RECORDED INFORMATION
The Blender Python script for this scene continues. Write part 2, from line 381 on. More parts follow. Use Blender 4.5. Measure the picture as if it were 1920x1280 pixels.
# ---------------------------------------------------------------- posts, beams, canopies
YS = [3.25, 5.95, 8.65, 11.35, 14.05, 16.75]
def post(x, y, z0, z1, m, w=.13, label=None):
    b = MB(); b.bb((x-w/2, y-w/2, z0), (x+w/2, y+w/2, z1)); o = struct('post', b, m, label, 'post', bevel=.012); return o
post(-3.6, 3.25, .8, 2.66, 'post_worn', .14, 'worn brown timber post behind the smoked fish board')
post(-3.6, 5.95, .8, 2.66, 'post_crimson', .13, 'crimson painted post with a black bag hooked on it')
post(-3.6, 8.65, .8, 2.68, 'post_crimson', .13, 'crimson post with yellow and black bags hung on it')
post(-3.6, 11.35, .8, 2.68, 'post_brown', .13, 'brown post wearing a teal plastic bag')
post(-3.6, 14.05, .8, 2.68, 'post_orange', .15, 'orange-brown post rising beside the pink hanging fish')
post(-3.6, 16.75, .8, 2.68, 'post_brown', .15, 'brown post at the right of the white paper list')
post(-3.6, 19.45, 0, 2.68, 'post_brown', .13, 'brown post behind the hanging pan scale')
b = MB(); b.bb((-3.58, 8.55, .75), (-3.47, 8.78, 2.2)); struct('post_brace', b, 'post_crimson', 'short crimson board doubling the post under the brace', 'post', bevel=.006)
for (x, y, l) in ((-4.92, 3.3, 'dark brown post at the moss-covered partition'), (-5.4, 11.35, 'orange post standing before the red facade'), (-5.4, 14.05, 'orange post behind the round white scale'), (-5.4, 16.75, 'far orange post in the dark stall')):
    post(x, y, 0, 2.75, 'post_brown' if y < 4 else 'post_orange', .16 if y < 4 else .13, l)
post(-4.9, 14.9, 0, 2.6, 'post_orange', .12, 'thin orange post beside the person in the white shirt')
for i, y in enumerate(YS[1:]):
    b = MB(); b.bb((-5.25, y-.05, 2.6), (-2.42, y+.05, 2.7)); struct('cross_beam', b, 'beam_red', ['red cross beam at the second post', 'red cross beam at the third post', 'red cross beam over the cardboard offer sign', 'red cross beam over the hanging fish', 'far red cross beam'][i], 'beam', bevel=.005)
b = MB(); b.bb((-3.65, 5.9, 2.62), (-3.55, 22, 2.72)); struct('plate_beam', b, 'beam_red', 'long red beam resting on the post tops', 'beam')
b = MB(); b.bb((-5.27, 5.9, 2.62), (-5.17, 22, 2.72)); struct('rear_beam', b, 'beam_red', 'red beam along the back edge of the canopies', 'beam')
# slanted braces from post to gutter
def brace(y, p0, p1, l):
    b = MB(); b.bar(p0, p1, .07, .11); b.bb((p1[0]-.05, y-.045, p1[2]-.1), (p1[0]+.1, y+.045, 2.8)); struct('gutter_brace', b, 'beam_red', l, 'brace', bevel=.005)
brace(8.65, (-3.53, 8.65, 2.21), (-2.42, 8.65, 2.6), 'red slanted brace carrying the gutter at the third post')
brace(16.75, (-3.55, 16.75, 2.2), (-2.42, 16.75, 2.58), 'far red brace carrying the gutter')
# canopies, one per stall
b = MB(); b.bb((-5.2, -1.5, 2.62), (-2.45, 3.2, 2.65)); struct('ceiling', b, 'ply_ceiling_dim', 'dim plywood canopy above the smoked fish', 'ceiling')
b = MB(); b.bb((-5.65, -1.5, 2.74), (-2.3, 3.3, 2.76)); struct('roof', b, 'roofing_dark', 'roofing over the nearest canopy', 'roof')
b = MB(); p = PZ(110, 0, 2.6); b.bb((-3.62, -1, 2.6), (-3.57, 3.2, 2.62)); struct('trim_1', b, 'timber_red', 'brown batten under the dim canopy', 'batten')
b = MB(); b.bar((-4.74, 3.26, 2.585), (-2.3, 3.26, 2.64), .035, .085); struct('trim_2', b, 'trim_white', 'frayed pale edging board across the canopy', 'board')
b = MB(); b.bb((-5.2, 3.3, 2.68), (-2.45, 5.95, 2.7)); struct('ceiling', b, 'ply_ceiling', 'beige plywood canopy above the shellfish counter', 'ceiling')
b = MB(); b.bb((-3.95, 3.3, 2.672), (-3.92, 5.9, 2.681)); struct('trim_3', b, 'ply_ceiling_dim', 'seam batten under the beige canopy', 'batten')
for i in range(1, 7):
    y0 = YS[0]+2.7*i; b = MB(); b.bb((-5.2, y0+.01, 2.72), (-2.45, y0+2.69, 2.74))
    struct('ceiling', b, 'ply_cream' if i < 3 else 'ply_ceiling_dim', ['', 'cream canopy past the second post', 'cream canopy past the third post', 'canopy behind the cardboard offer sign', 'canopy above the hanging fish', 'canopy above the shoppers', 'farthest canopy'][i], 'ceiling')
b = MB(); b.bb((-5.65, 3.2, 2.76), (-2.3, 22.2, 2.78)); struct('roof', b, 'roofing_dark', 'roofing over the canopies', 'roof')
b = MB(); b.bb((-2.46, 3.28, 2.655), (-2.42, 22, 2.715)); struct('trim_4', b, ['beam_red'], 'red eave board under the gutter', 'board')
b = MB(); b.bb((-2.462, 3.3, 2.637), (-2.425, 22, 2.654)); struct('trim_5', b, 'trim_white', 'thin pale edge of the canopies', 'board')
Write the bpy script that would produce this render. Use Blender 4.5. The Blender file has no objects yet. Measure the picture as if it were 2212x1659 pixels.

SET PROBLEM
Only the lines from the one that contains "struct('ceiling', b, 'ply_cream'" to the end of the entries above should be given again, exactly and in full.

OUTPUT FOR THIS EXERCISE
    struct('ceiling', b, 'ply_cream' if i < 3 else 'ply_ceiling_dim', ['', 'cream canopy past the second post', 'cream canopy past the third post', 'canopy behind the cardboard offer sign', 'canopy above the hanging fish', 'canopy above the shoppers', 'farthest canopy'][i], 'ceiling')
b = MB(); b.bb((-5.65, 3.2, 2.76), (-2.3, 22.2, 2.78)); struct('roof', b, 'roofing_dark', 'roofing over the canopies', 'roof')
b = MB(); b.bb((-2.46, 3.28, 2.655), (-2.42, 22, 2.715)); struct('trim_4', b, ['beam_red'], 'red eave board under the gutter', 'board')
b = MB(); b.bb((-2.462, 3.3, 2.637), (-2.425, 22, 2.654)); struct('trim_5', b, 'trim_white', 'thin pale edge of the canopies', 'board')
Write the bpy script that would produce this render. Use Blender 4.5. The Blender file has no objects yet. Measure the picture as if it were 2212x1659 pixels.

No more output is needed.